Der Bergamotten-Pound-Cake ist für mich die konzentrierte Wahrwerdung dessen, was ich mir unter Kuchen vorstelle. Er ist duftend und süß, deliziös und aromatisch und hat trotzdem ein gewisses Gewicht. Vor allem aber schmeckt er nicht nach Backpulver. Ich finde den Geschmack von Backpulver sehr betrüblich. Seine leichte Laugenhaftigkeit lässt mich an den Geruch von Chemiewerken denken. Der Kuchen, der auf einem Rezept von Ina Garten beruht, einer meiner amerikanischen Lieblingsköchinnen, enthält überhaupt kein Backpulver. Er schmeckt also auch nicht danach. Dafür enthält er in meiner Version das Mark zweier Vanilleschoten und den Abrieb einer echten Bergamotte. Falls die nicht zur Hand ist, kann man auch ganz prima den Abrieb einer großen Orange nehmen, wie Ina es tut. Sie nennt den Kuchen übrigens „Perfect Poundcake“, was sehr treffend ist. Einer ihrer Lieblingssätze ist „How easy is that?“ „Wie einfach ist das denn, bitteschön?“ und das gilt auch für diesen Rezept.  

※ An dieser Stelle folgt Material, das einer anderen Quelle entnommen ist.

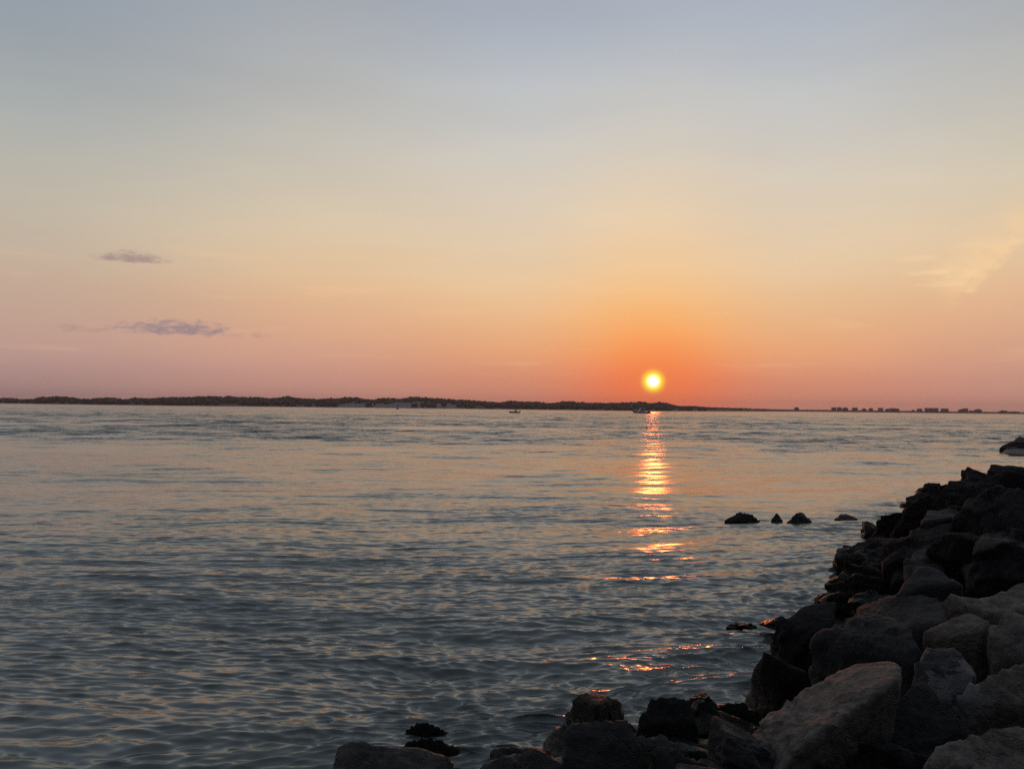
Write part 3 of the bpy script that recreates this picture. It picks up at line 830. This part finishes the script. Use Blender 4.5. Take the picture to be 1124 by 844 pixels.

Man rührt 190 Gramm zimmerwarme Butter mit 415 Gramm Zucker schaumig, gibt nach und nach 5 Eier dazu und rührt alles ein paar Minuten lang weiter durch. Das Ergebnis sollte luftig und cremig sein. Dazu kommt ein Teelöffel Salz, das Innere von zwei kleinen Vanilleschoten, die abgeriebene Schale einer Bio-Bergamotte (oder die einer großen Bio-Orange) und nach und nach 300 Gramm Mehl und 200 ml Sahne. Den Teig gibt man in eine gut gebutterte und mit Mehl ausgestäubte Gugelhupf-Form, stellt das Ganze in einen nicht vorgeheizten Ofen und backt es bei 180°C für 55 -70 Minuten, so lange bis die Backprobe funktioniert.

Sie werden diesen lukullischen Bergamottenkuchen lieben, glauben Sie mir. Wenn Sie, Ihre Familie oder Ihre Freundinnen und Freude ein Stück davon essen, achten Sie darauf, ob sie Ihnen nicht auch widerfährt, jene kindliche Freude, dieses emphatisch-ekstatische Geschmacksglück. Und falls Sie diesem Gefühl auf die Spur kommen: Halten Sie es fest und feiern es. Sie müssen mir nur eines versprechen: Bitte halten Sie dieses Rezept geheim.